Fazendo o mesmo trajeto entre a Paulista e o Carrão ontem, dia 18, dividi o vagão com vários jovens universitários que voltavam extasiados para casa. Alguns com rostos pintados, outros com bandeiras e cores do Brasil, a maioria com olhos brilhantes, conversavam empolgados sobre o momento presente. Não falavam da novela (zzz), de alguma série americana (zzzz), do resultado de algum jogo de futebol (ZZZZZZZZ). Falavam animados sobre esse momento. Sobre a vida coletiva que compartilhamos. O orgulho de ser protagonista em um ponto de mutação que chama a atenção de todo o mundo.

Nos meus vinte e poucos anos eu me orgulhava por participar de uma das maiores paradas gays do mundo e sonhava com o dia que veria algo semelhante acontecer em outras esferas. Minha causa foi e continua sendo o direito de viver a própria diferença. A causa desses novos jovens é serem tratados com dignidade e que suas opiniões não sejam descartadas com indiferença.

Em parte eu me acostumei a não reclamar de abusos sofridos diariamente e procurei manifestar minha indignação elaborada em meu discurso autoral. Os novinhos mostraram que estão menos pacientes com autoridades que governam de costas para a população. Isso sim é incrível.

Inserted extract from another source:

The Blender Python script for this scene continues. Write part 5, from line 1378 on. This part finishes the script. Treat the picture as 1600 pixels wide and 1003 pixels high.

Alguns brasileiros se comportam como caipiras aristocratas quando sentem a necessidade de demonstrar poder aquisitivo. Não andam de ónibus por acreditar que destoariam da massa miscigenada que povoa nossas ruas. Orgulham-se secretamente por não estarem familiarizados com as linhas disponíveis no metro. Sofrem calados no transito insuportável da cidade. São desrespeitados e calam-se pela própria ignorância que os prende à inércia de nunca tomar ações enérgicas para trazer evolução ao seu grupo e para sua própria vida. Gastam suas economias em viagens internacionais e maldizem o próprio país sempre culpando os mais poderosos ou os menos favorecidos. Alguns até são usuários dos coletivos mas comportam-se como sonâmbulos quando o assunto torna-se mais complexo que uma reflexão que ultrapassa dois parágrafos.

Não foram esses que estavam e ainda sairão às ruas.
Não são esses que fizeram de junho de 2013 um período sem precedentes em qualquer outra época da nossa história.